---- Entries shown

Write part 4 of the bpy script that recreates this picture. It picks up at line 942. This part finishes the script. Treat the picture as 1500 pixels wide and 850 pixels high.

--------
---- Entries shown

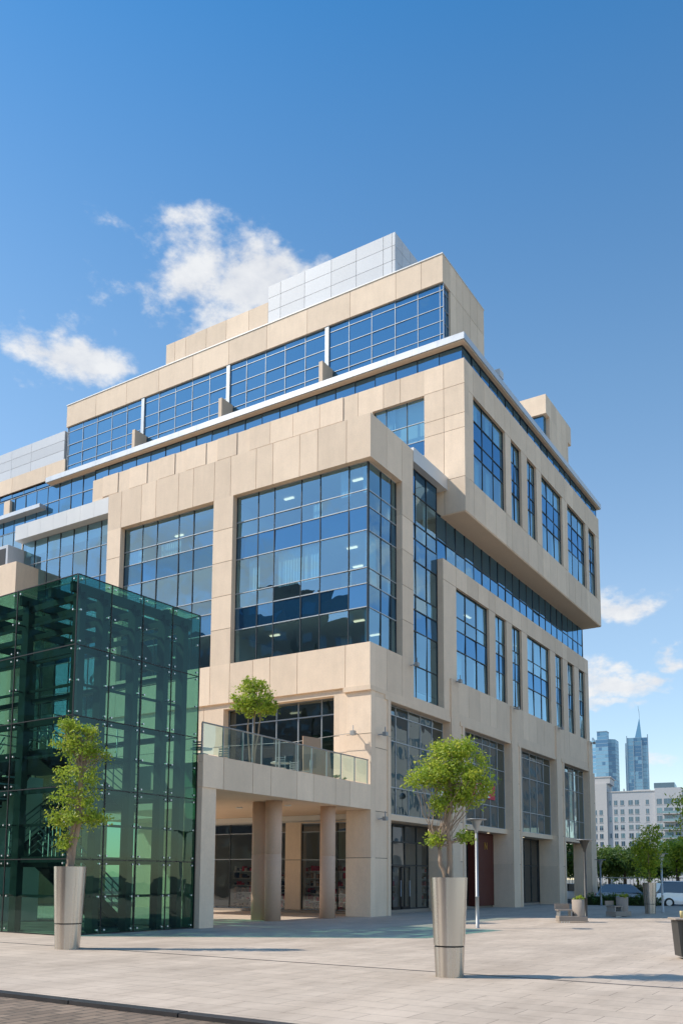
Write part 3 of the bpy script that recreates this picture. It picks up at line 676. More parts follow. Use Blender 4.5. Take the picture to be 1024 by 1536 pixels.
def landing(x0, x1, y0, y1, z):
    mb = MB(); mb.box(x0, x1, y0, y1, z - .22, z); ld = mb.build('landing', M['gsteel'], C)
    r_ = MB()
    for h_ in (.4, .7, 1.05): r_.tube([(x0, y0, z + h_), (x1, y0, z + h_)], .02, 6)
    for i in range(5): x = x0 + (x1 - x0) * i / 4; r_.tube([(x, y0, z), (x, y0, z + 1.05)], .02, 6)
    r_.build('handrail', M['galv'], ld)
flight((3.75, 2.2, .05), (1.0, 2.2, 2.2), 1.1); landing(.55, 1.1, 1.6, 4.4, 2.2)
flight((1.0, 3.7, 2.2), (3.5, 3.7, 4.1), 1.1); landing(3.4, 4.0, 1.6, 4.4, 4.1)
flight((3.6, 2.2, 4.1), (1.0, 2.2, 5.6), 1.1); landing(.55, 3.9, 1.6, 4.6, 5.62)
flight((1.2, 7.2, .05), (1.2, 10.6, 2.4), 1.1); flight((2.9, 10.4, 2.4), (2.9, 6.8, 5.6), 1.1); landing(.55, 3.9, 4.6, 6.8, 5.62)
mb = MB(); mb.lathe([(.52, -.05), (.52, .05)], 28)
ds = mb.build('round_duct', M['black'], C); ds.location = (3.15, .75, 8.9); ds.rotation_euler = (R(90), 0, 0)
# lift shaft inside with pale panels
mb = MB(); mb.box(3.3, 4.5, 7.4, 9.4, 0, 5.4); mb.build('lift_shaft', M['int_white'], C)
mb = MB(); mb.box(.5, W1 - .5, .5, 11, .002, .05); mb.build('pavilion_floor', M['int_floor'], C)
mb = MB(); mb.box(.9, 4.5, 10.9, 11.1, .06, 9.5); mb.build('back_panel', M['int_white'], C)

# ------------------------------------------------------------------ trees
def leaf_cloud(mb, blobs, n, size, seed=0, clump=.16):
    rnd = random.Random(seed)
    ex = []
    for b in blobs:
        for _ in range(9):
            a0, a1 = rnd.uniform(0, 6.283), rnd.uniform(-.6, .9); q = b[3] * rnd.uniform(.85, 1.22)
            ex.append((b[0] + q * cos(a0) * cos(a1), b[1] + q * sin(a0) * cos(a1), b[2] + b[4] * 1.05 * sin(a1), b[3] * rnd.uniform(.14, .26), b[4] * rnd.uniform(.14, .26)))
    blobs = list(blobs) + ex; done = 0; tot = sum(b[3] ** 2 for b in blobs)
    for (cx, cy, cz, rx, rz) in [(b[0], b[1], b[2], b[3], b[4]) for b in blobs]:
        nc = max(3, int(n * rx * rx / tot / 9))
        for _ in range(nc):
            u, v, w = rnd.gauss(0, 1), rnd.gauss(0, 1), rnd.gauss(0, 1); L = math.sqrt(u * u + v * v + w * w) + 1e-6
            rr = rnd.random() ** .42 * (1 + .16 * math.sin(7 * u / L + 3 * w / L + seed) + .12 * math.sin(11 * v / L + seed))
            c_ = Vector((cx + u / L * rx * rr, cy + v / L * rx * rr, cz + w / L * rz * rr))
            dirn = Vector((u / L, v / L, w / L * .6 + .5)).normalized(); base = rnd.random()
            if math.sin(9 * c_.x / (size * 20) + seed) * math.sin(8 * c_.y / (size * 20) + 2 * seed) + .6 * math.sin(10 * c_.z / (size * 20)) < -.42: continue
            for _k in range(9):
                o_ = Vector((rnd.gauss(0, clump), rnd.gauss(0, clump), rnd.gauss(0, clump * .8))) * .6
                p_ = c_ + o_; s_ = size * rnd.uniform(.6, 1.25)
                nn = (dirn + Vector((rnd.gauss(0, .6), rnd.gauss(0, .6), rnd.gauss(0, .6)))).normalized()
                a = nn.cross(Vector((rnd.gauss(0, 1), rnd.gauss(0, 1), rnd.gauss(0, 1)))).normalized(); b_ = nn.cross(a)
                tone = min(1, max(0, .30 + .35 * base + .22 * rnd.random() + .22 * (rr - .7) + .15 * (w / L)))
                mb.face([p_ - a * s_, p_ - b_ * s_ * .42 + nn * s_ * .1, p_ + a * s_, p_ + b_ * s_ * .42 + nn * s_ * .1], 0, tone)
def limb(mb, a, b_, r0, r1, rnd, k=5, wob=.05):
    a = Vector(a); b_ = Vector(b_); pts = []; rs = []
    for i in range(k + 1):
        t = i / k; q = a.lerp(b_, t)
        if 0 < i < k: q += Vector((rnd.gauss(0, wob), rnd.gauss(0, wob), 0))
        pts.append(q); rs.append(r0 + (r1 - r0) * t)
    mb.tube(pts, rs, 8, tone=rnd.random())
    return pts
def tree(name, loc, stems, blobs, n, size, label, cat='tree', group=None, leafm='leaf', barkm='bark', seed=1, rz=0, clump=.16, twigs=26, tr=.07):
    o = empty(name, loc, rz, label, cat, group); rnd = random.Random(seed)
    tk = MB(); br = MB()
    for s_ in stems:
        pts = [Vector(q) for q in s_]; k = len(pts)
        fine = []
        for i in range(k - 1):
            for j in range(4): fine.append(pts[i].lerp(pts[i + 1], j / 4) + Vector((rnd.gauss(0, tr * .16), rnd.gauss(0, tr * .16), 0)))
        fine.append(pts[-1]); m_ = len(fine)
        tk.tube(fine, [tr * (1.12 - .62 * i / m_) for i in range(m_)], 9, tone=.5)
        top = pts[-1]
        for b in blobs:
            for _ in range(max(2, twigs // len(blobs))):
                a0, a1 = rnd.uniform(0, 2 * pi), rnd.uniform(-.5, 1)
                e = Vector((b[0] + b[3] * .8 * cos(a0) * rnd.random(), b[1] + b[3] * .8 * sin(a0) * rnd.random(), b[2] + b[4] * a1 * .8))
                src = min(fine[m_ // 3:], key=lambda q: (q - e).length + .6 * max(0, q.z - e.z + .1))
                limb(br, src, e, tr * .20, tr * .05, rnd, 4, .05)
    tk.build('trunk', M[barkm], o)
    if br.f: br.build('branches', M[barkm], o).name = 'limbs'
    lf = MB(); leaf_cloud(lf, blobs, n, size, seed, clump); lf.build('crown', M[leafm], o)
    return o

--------

» **Written request**
Nothing beyond the lines starting at the line containing "Write part 3" and ending at the line containing "mb = MB(); mb.box(.9, 4.5, 10.9, 11.1, .06, 9.5);" is to be reproduced; reproduce those lines exactly, both ends included.

» **Written answer**
Write part 3 of the bpy script that recreates this picture. It picks up at line 676. More parts follow. Use Blender 4.5. Take the picture to be 1024 by 1536 pixels.
def landing(x0, x1, y0, y1, z):
    mb = MB(); mb.box(x0, x1, y0, y1, z - .22, z); ld = mb.build('landing', M['gsteel'], C)
    r_ = MB()
    for h_ in (.4, .7, 1.05): r_.tube([(x0, y0, z + h_), (x1, y0, z + h_)], .02, 6)
    for i in range(5): x = x0 + (x1 - x0) * i / 4; r_.tube([(x, y0, z), (x, y0, z + 1.05)], .02, 6)
    r_.build('handrail', M['galv'], ld)
flight((3.75, 2.2, .05), (1.0, 2.2, 2.2), 1.1); landing(.55, 1.1, 1.6, 4.4, 2.2)
flight((1.0, 3.7, 2.2), (3.5, 3.7, 4.1), 1.1); landing(3.4, 4.0, 1.6, 4.4, 4.1)
flight((3.6, 2.2, 4.1), (1.0, 2.2, 5.6), 1.1); landing(.55, 3.9, 1.6, 4.6, 5.62)
flight((1.2, 7.2, .05), (1.2, 10.6, 2.4), 1.1); flight((2.9, 10.4, 2.4), (2.9, 6.8, 5.6), 1.1); landing(.55, 3.9, 4.6, 6.8, 5.62)
mb = MB(); mb.lathe([(.52, -.05), (.52, .05)], 28)
ds = mb.build('round_duct', M['black'], C); ds.location = (3.15, .75, 8.9); ds.rotation_euler = (R(90), 0, 0)
# lift shaft inside with pale panels
mb = MB(); mb.box(3.3, 4.5, 7.4, 9.4, 0, 5.4); mb.build('lift_shaft', M['int_white'], C)
mb = MB(); mb.box(.5, W1 - .5, .5, 11, .002, .05); mb.build('pavilion_floor', M['int_floor'], C)
mb = MB(); mb.box(.9, 4.5, 10.9, 11.1, .06, 9.5); mb.build('back_panel', M['int_white'], C)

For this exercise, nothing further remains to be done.